Avalanche mode of high-voltage overvolting p+-i-n+-structures switching into conductive state by pulsed lighting

TL;DR

This paper presents an analytical model for high-voltage p+-i-n+-structures switching into a conductive state under pulsed lighting, highlighting how avalanche multiplication reduces the required light pulse energy significantly.

Contribution

It introduces a simple analytical theory linking structure, light pulse, and circuit parameters to switching characteristics, supported by numerical simulation.

Findings

Pulse energy needed for switching is reduced by 6-7 orders of magnitude due to avalanche multiplication.

The theory accurately predicts pulse current, delay, and duration of switching.

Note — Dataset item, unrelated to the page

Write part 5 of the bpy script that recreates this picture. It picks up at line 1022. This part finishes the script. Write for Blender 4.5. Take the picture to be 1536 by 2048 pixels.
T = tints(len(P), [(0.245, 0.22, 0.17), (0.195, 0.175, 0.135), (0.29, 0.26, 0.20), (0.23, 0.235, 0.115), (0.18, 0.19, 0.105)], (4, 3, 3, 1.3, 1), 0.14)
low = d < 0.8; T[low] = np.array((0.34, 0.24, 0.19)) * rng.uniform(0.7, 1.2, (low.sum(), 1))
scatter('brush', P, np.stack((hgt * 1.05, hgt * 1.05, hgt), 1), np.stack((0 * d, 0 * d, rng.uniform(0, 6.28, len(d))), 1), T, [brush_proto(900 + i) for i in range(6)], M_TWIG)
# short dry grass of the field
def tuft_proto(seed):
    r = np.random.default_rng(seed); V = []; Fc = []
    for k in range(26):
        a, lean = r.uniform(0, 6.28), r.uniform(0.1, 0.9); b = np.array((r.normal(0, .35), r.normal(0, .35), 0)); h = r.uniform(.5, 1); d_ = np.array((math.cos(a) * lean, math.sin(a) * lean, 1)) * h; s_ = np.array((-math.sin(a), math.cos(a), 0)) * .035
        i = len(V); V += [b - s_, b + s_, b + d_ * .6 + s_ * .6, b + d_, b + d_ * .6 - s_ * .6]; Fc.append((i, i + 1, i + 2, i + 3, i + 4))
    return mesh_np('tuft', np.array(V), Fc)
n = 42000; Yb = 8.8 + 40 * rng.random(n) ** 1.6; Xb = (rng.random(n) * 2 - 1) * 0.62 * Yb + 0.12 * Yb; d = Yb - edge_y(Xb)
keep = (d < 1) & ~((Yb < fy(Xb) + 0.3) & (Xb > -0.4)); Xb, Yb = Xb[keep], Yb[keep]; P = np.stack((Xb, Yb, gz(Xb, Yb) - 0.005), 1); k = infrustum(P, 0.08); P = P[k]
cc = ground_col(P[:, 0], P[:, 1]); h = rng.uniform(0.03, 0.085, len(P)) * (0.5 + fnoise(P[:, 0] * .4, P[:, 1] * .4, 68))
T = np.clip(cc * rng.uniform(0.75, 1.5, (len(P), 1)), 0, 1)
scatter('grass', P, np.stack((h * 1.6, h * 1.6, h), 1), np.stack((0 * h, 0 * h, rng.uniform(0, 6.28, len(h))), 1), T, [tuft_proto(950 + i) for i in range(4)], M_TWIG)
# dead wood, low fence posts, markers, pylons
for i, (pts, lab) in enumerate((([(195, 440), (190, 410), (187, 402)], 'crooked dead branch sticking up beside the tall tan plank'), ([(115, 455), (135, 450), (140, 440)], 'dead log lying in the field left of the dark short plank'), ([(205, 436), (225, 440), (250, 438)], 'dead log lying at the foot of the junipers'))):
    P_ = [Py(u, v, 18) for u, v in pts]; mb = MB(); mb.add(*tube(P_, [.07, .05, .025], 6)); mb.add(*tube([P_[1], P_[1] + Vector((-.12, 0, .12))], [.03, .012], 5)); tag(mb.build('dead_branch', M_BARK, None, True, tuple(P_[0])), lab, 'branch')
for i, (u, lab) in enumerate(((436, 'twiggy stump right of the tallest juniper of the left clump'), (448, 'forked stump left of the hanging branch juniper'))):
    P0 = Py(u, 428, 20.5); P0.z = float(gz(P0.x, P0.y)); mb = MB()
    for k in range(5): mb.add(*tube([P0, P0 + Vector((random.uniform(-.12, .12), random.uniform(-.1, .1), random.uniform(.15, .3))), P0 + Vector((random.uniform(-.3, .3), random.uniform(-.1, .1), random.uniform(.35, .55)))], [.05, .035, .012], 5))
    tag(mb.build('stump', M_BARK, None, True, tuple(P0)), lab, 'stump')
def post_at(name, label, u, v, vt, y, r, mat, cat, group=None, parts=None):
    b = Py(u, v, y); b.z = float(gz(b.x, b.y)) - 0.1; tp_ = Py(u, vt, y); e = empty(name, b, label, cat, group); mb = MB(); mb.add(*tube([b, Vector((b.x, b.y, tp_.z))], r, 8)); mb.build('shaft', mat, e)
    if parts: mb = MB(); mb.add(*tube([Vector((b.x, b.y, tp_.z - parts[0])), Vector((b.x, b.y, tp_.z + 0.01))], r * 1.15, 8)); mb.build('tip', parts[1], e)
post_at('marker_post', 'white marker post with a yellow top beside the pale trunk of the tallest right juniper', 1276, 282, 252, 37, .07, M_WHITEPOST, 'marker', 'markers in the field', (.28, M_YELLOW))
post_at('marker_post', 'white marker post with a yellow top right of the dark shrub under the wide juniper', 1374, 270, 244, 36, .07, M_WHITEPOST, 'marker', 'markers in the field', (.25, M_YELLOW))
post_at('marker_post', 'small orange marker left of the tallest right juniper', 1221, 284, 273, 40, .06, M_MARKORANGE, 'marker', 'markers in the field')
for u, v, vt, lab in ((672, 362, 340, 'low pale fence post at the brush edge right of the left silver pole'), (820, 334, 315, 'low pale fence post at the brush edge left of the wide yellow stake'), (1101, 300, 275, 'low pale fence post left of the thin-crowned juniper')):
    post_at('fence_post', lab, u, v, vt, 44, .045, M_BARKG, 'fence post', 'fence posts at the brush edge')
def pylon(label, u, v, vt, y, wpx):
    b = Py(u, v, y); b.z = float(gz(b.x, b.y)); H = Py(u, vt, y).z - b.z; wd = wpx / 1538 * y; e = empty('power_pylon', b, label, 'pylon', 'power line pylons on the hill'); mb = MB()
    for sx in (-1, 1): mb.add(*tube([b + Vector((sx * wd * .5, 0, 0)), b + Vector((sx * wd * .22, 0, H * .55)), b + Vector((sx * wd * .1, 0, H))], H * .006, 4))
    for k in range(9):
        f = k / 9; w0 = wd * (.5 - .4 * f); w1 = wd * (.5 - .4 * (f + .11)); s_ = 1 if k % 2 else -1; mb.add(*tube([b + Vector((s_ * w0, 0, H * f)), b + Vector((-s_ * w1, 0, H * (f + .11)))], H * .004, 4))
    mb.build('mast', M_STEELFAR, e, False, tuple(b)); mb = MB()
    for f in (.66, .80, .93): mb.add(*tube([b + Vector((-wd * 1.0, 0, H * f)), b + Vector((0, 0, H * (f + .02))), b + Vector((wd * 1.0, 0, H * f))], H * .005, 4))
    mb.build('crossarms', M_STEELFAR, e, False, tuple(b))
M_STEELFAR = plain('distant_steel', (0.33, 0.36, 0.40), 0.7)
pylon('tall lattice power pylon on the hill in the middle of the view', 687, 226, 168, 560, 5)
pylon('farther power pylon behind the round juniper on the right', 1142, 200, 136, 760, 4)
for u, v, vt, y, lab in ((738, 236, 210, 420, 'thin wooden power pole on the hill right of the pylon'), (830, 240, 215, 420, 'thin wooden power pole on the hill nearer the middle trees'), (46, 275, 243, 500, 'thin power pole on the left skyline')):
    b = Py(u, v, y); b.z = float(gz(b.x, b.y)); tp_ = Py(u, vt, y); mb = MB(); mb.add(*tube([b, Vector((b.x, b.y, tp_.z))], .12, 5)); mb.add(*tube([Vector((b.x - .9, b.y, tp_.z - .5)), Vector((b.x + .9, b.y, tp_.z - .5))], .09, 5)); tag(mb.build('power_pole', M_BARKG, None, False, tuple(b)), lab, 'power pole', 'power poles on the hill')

Numerical simulations confirm the analytical relationships.

Abstract

A simple analytical theory of high-voltage overvolting p+-i-n+-structures picosecond switching into conducting state by pulsed lighting has been developed. Relationship between parameters of structure, light pulse, external circuit and the main characteristics of the process (pulse current amplitude, delay time and duration of switching process) have been obtained and confirmed by numerical simulation. It was shown that the energy of picosecond light pulse that is needed for effective switching can be reduced by 6-7 orders of magnitude due to the intensive avalanche multiplication of electrons and holes.